Il secondo lavoro solista della chanteur degli Stereolab è esattamente ciò che ci si attende; non un rigo è fuori posto; nulla al suo interno può risultare inatteso o spiazzante. Quel suono così peculiare che ha contribuito a forgiare in anni ed anni d’attività, quella voce con cui ha condotto la monocromaticità allo stato dell’arte, sono ancora tutti qui a testimonianza di un’integrità artistica inscalfibile. Inutile dire che bastano due note per ritornare inevitabilmente agli stessi Stereolab, anche senza Tim Gane, giacchè dei suoi trascorsi paralleli (ad esempio con Mice Parade) qui non v’è traccia alcuna, ed è quindi un altalena cockatil virata indie d’atmosfere retronueve, d’ineffabili Morricone (in Find Me the Pulse of the Universe ricompare persino lo “Sean Sean” di Giù La Testa), Ortolani e Barry su vaghi singulti kraut o adagiati su divanetti calypso e samba; di svenevolezze Francois Hardy (nei francesismi di Moi Sans Zach); di soft pop da Sandy Shaw a Studio Uno (Beetween Earth and Heaven); di vocalismi easy listening in riverbero, da Edda Dell’Orso tra i solchi di qualche sperduto 45 giri library (praticamente ovunque).

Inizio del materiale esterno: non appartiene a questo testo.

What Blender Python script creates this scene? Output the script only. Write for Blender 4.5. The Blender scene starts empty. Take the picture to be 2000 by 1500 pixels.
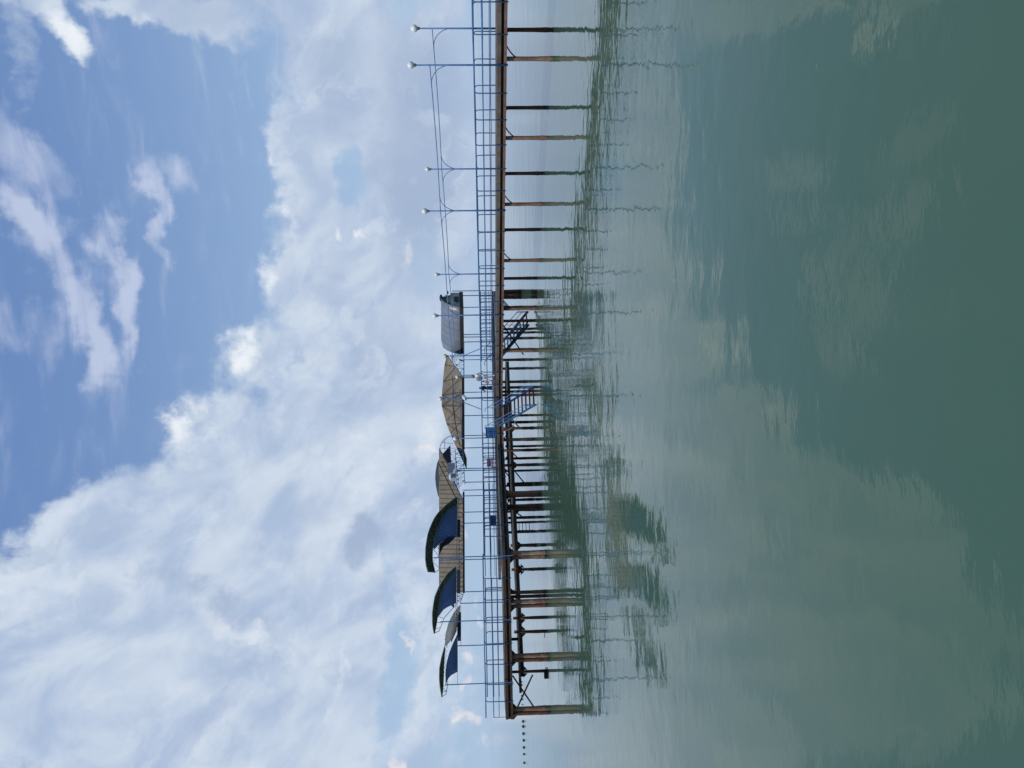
import bpy, math, random
from mathutils import Vector, Matrix, noise
random.seed(7)
R = math.radians
scene = bpy.context.scene
COL = scene.collection

# ------------------------------------------------------------------ camera
FPX = 1387.0
PITCH, ROLL, CAMH = R(2.22), R(1.09), 3.4
FW = Vector((0, math.cos(PITCH), -math.sin(PITCH)))
UP = Vector((0, math.sin(PITCH), math.cos(PITCH)))
RT = Vector((1, 0, 0))
EX = RT * math.cos(ROLL) - UP * math.sin(ROLL)
EY = RT * math.sin(ROLL) + UP * math.cos(ROLL)
cam_d = bpy.data.cameras.new('camera')
cam = bpy.data.objects.new('camera', cam_d)
COL.objects.link(cam)
m = Matrix((-EY, EX, -FW)).transposed().to_4x4()
m.translation = Vector((0, 0, CAMH))
cam.matrix_world = m
cam_d.sensor_width = 36.0
cam_d.lens = FPX * 36.0 / 2000.0
cam_d.clip_start = 0.1
cam_d.clip_end = 60000
scene.camera = cam
scene.render.resolution_x, scene.render.resolution_y = 1024, 768

SUN_EL, SUN_AZ = 54.0, 222.0        # azimuth measured clockwise from +Y (the view direction)
sd = bpy.data.lights.new('sun', 'SUN'); sd.energy = 2.3; sd.angle = R(0.6); sd.color = (1.0, 0.95, 0.87)
sun = bpy.data.objects.new('sun', sd); COL.objects.link(sun)
sv = Vector((math.sin(R(SUN_AZ)) * math.cos(R(SUN_EL)), math.cos(R(SUN_AZ)) * math.cos(R(SUN_EL)), math.sin(R(SUN_EL))))
sun.rotation_euler = sv.to_track_quat('Z', 'Y').to_euler()
scene.view_settings.view_transform = 'Standard'
scene.view_settings.look = 'None'
scene.view_settings.gamma = 1
scene.view_settings.exposure = 0.0


def ray(x, y):
    return (FW * FPX + EX * ((1500 - y) - 750) + EY * (1000 - x)).normalized()


def W(x, y, D):
    d = ray(x, y)
    return Vector((0, 0, CAMH)) + d * (D / d.y)


def lin(c):
    return tuple(((v / 255) / 12.92 if v / 255 < 0.04045 else ((v / 255 + 0.055) / 1.055) ** 2.4) for v in c)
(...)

I Tortoise sono lì, sui twang ed i vibrafoni di Silent Spot, con John McEntire dietro le pelli; i Sea & Cake subito a seguire nella politica da salotto di Auscultation To The Nation, con Sam Prekop all’elettronica in un raro momento distorto, e gli Air ancora dopo in There is A Price to Pay for Freedom (and it Isnt Security): omaggi, molto chic verrebbe da dire, a chi alla lady ha dovuto più di qualcosa.

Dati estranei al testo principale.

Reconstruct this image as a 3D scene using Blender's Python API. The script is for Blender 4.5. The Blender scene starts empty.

Qualche sprazzo d’elettronica di scuola chicagoana, altezza 2001, nelle suggestioni cosmiche di Merci De M’avoir Donné La Vie ed il funk algido di Fragment Pour Le Future De L’homme deviano di poco il percorso, mentre Next Time You See Me, con la sua vaghezza ed i suoi lontanissimi accenni Wire di rimando, plana leggera su accordi pacatamente indie-rock e cori sixties.
Snob come non mai, tanto più che la sua musica, un tempo attualità avant-pop, è oggi una raffinatezza per pochi intimi intenditori trenta/quarantenni. Inamovibile dal suo lounge bar alternativo, Laetitia Sadier si riconferma autrice di stile e classe indiscutibili a cui sarebbe superfluo chiedere qualcosa di diverso da una musica che si configura come una stratificazione di passati sonori che, piuttosto che impolverarsi, appaiono sempre più lucidi e cangianti; seppure affidati a formule di reviviscenza così tanto storicizzate da apparire sempre uguali a se stesse.